#### Dataset extract
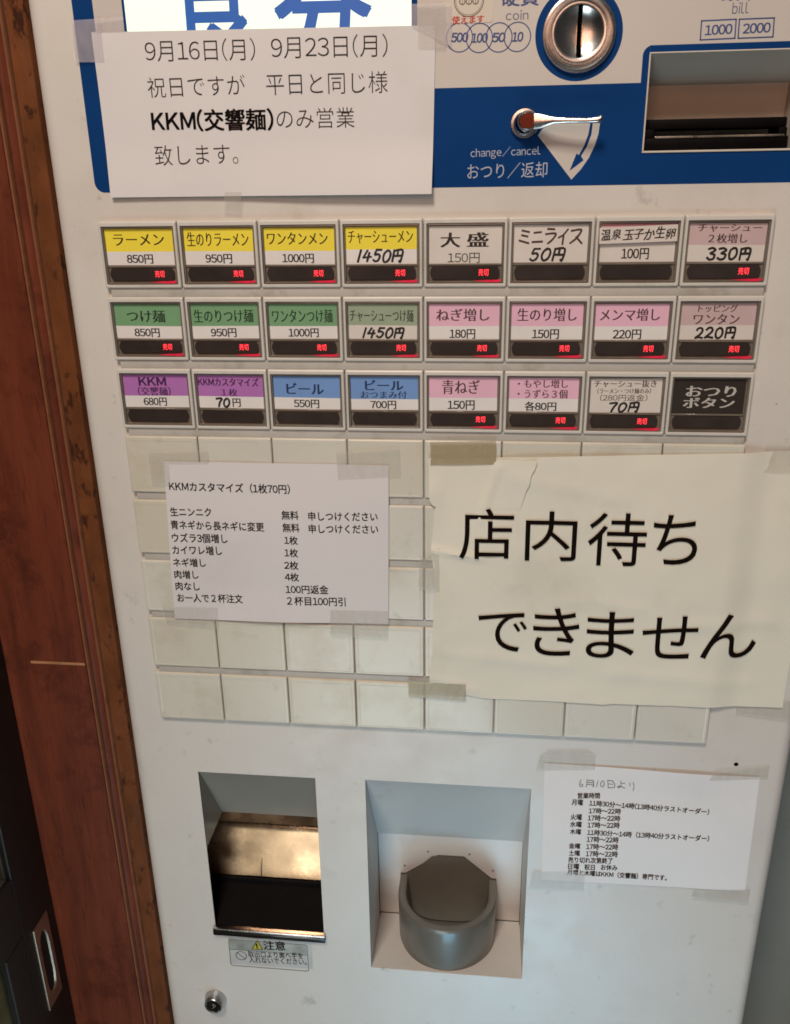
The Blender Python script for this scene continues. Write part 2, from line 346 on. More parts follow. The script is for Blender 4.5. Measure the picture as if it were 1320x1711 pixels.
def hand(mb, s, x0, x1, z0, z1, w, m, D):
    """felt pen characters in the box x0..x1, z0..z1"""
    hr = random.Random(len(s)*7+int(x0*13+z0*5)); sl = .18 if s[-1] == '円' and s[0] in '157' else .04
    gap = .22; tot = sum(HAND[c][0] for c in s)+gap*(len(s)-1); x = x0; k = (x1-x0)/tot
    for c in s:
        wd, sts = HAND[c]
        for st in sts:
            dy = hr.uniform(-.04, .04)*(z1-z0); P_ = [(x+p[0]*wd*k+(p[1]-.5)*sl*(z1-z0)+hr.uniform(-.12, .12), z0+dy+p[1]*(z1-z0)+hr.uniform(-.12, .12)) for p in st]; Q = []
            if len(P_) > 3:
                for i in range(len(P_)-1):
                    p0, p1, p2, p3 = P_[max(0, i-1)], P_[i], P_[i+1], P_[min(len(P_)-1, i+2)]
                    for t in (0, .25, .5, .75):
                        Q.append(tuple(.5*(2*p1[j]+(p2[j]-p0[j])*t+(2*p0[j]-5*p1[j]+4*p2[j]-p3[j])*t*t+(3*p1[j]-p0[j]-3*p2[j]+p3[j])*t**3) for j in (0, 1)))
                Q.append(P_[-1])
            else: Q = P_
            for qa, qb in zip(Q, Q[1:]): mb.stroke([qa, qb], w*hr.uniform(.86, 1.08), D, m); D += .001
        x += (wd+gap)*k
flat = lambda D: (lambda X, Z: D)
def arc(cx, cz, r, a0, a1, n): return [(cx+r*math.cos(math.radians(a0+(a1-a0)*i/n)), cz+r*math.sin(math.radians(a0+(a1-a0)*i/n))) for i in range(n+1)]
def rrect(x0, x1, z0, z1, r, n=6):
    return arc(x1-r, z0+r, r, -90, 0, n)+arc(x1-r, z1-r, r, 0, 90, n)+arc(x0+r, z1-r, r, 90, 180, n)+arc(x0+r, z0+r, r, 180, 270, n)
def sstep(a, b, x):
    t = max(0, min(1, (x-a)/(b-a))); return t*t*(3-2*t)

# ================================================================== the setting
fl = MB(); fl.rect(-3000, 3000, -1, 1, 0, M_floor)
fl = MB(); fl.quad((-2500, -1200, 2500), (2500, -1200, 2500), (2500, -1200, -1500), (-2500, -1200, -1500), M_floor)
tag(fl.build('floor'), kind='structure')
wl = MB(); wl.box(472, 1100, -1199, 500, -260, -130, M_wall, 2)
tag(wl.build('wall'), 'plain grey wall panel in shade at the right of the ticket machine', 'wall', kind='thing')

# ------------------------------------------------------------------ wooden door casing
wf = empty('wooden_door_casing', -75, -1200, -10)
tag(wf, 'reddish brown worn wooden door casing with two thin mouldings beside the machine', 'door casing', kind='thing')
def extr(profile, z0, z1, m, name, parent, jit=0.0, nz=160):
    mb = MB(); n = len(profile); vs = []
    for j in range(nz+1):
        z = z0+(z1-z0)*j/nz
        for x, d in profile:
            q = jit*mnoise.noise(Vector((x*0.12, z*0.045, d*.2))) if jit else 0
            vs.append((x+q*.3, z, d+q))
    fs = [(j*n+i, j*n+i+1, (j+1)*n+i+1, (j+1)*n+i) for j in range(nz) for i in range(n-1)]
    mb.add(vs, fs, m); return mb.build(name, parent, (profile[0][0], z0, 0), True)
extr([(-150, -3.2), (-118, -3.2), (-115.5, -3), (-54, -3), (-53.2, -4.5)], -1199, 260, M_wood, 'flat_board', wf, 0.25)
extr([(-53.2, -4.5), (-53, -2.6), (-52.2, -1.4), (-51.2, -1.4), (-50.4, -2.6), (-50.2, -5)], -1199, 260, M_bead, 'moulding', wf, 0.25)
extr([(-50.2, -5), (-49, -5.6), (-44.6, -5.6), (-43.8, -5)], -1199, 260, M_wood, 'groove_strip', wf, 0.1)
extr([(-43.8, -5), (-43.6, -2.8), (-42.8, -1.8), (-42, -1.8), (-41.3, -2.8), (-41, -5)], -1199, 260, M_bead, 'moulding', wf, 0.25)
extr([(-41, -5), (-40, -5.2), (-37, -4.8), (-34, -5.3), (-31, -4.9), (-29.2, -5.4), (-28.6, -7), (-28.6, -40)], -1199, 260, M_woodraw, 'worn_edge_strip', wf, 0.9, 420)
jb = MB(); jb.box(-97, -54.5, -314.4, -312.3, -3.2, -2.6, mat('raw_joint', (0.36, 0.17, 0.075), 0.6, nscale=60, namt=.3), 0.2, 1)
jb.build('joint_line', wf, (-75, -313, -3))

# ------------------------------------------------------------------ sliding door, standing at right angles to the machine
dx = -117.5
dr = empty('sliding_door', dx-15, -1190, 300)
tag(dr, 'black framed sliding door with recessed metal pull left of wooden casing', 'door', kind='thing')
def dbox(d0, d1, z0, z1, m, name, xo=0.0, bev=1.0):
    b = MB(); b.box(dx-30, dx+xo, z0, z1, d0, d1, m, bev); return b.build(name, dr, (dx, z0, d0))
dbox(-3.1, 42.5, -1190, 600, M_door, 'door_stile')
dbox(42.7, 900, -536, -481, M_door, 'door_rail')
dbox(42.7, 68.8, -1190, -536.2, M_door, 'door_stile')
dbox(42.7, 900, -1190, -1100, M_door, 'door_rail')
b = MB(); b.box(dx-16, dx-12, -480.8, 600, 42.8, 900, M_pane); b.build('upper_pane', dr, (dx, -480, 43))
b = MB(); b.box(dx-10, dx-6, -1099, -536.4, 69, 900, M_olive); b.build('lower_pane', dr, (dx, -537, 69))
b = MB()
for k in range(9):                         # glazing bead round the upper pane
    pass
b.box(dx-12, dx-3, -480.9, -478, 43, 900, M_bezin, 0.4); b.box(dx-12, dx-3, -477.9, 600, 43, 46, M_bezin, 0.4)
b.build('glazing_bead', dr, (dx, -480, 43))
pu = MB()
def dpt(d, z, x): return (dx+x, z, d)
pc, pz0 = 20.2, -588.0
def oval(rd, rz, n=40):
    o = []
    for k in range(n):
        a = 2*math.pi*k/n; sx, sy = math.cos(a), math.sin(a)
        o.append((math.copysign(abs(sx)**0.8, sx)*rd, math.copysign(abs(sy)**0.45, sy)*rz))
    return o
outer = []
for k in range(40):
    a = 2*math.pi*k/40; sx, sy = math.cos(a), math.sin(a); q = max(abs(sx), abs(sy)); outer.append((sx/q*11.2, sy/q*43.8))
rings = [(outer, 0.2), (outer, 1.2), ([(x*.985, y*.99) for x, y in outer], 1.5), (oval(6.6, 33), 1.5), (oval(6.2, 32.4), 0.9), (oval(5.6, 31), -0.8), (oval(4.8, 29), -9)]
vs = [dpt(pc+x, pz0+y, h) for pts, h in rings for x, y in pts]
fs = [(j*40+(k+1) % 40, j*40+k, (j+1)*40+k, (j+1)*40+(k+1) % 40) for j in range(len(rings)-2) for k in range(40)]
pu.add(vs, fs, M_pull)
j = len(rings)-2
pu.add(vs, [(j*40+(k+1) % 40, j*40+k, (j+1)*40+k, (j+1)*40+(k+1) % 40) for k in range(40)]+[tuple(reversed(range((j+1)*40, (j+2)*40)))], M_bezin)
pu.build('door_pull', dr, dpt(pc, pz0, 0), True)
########
What the exercise asks: Copy each line exactly, and leave the pictures out of your copy.

Reply:
The Blender Python script for this scene continues. Write part 2, from line 346 on. More parts follow. The script is for Blender 4.5. Measure the picture as if it were 1320x1711 pixels.
def hand(mb, s, x0, x1, z0, z1, w, m, D):
    """felt pen characters in the box x0..x1, z0..z1"""
    hr = random.Random(len(s)*7+int(x0*13+z0*5)); sl = .18 if s[-1] == '円' and s[0] in '157' else .04
    gap = .22; tot = sum(HAND[c][0] for c in s)+gap*(len(s)-1); x = x0; k = (x1-x0)/tot
    for c in s:
        wd, sts = HAND[c]
        for st in sts:
            dy = hr.uniform(-.04, .04)*(z1-z0); P_ = [(x+p[0]*wd*k+(p[1]-.5)*sl*(z1-z0)+hr.uniform(-.12, .12), z0+dy+p[1]*(z1-z0)+hr.uniform(-.12, .12)) for p in st]; Q = []
            if len(P_) > 3:
                for i in range(len(P_)-1):
                    p0, p1, p2, p3 = P_[max(0, i-1)], P_[i], P_[i+1], P_[min(len(P_)-1, i+2)]
                    for t in (0, .25, .5, .75):
                        Q.append(tuple(.5*(2*p1[j]+(p2[j]-p0[j])*t+(2*p0[j]-5*p1[j]+4*p2[j]-p3[j])*t*t+(3*p1[j]-p0[j]-3*p2[j]+p3[j])*t**3) for j in (0, 1)))
                Q.append(P_[-1])
            else: Q = P_
            for qa, qb in zip(Q, Q[1:]): mb.stroke([qa, qb], w*hr.uniform(.86, 1.08), D, m); D += .001
        x += (wd+gap)*k
flat = lambda D: (lambda X, Z: D)
def arc(cx, cz, r, a0, a1, n): return [(cx+r*math.cos(math.radians(a0+(a1-a0)*i/n)), cz+r*math.sin(math.radians(a0+(a1-a0)*i/n))) for i in range(n+1)]
def rrect(x0, x1, z0, z1, r, n=6):
    return arc(x1-r, z0+r, r, -90, 0, n)+arc(x1-r, z1-r, r, 0, 90, n)+arc(x0+r, z1-r, r, 90, 180, n)+arc(x0+r, z0+r, r, 180, 270, n)
def sstep(a, b, x):
    t = max(0, min(1, (x-a)/(b-a))); return t*t*(3-2*t)

# ================================================================== the setting
fl = MB(); fl.rect(-3000, 3000, -1, 1, 0, M_floor)
fl = MB(); fl.quad((-2500, -1200, 2500), (2500, -1200, 2500), (2500, -1200, -1500), (-2500, -1200, -1500), M_floor)
tag(fl.build('floor'), kind='structure')
wl = MB(); wl.box(472, 1100, -1199, 500, -260, -130, M_wall, 2)
tag(wl.build('wall'), 'plain grey wall panel in shade at the right of the ticket machine', 'wall', kind='thing')

# ------------------------------------------------------------------ wooden door casing
wf = empty('wooden_door_casing', -75, -1200, -10)
tag(wf, 'reddish brown worn wooden door casing with two thin mouldings beside the machine', 'door casing', kind='thing')
def extr(profile, z0, z1, m, name, parent, jit=0.0, nz=160):
    mb = MB(); n = len(profile); vs = []
    for j in range(nz+1):
        z = z0+(z1-z0)*j/nz
        for x, d in profile:
            q = jit*mnoise.noise(Vector((x*0.12, z*0.045, d*.2))) if jit else 0
            vs.append((x+q*.3, z, d+q))
    fs = [(j*n+i, j*n+i+1, (j+1)*n+i+1, (j+1)*n+i) for j in range(nz) for i in range(n-1)]
    mb.add(vs, fs, m); return mb.build(name, parent, (profile[0][0], z0, 0), True)
extr([(-150, -3.2), (-118, -3.2), (-115.5, -3), (-54, -3), (-53.2, -4.5)], -1199, 260, M_wood, 'flat_board', wf, 0.25)
extr([(-53.2, -4.5), (-53, -2.6), (-52.2, -1.4), (-51.2, -1.4), (-50.4, -2.6), (-50.2, -5)], -1199, 260, M_bead, 'moulding', wf, 0.25)
extr([(-50.2, -5), (-49, -5.6), (-44.6, -5.6), (-43.8, -5)], -1199, 260, M_wood, 'groove_strip', wf, 0.1)
extr([(-43.8, -5), (-43.6, -2.8), (-42.8, -1.8), (-42, -1.8), (-41.3, -2.8), (-41, -5)], -1199, 260, M_bead, 'moulding', wf, 0.25)
extr([(-41, -5), (-40, -5.2), (-37, -4.8), (-34, -5.3), (-31, -4.9), (-29.2, -5.4), (-28.6, -7), (-28.6, -40)], -1199, 260, M_woodraw, 'worn_edge_strip', wf, 0.9, 420)
jb = MB(); jb.box(-97, -54.5, -314.4, -312.3, -3.2, -2.6, mat('raw_joint', (0.36, 0.17, 0.075), 0.6, nscale=60, namt=.3), 0.2, 1)
jb.build('joint_line', wf, (-75, -313, -3))

# ------------------------------------------------------------------ sliding door, standing at right angles to the machine
dx = -117.5
dr = empty('sliding_door', dx-15, -1190, 300)
tag(dr, 'black framed sliding door with recessed metal pull left of wooden casing', 'door', kind='thing')
def dbox(d0, d1, z0, z1, m, name, xo=0.0, bev=1.0):
    b = MB(); b.box(dx-30, dx+xo, z0, z1, d0, d1, m, bev); return b.build(name, dr, (dx, z0, d0))
dbox(-3.1, 42.5, -1190, 600, M_door, 'door_stile')
dbox(42.7, 900, -536, -481, M_door, 'door_rail')
dbox(42.7, 68.8, -1190, -536.2, M_door, 'door_stile')
dbox(42.7, 900, -1190, -1100, M_door, 'door_rail')
b = MB(); b.box(dx-16, dx-12, -480.8, 600, 42.8, 900, M_pane); b.build('upper_pane', dr, (dx, -480, 43))
b = MB(); b.box(dx-10, dx-6, -1099, -536.4, 69, 900, M_olive); b.build('lower_pane', dr, (dx, -537, 69))
b = MB()
for k in range(9):                         # glazing bead round the upper pane
    pass
b.box(dx-12, dx-3, -480.9, -478, 43, 900, M_bezin, 0.4); b.box(dx-12, dx-3, -477.9, 600, 43, 46, M_bezin, 0.4)
b.build('glazing_bead', dr, (dx, -480, 43))
pu = MB()
def dpt(d, z, x): return (dx+x, z, d)
pc, pz0 = 20.2, -588.0
def oval(rd, rz, n=40):
    o = []
    for k in range(n):
        a = 2*math.pi*k/n; sx, sy = math.cos(a), math.sin(a)
        o.append((math.copysign(abs(sx)**0.8, sx)*rd, math.copysign(abs(sy)**0.45, sy)*rz))
    return o
outer = []
for k in range(40):
    a = 2*math.pi*k/40; sx, sy = math.cos(a), math.sin(a); q = max(abs(sx), abs(sy)); outer.append((sx/q*11.2, sy/q*43.8))
rings = [(outer, 0.2), (outer, 1.2), ([(x*.985, y*.99) for x, y in outer], 1.5), (oval(6.6, 33), 1.5), (oval(6.2, 32.4), 0.9), (oval(5.6, 31), -0.8), (oval(4.8, 29), -9)]
vs = [dpt(pc+x, pz0+y, h) for pts, h in rings for x, y in pts]
fs = [(j*40+(k+1) % 40, j*40+k, (j+1)*40+k, (j+1)*40+(k+1) % 40) for j in range(len(rings)-2) for k in range(40)]
pu.add(vs, fs, M_pull)
j = len(rings)-2
pu.add(vs, [(j*40+(k+1) % 40, j*40+k, (j+1)*40+k, (j+1)*40+(k+1) % 40) for k in range(40)]+[tuple(reversed(range((j+1)*40, (j+2)*40)))], M_bezin)
pu.build('door_pull', dr, dpt(pc, pz0, 0), True)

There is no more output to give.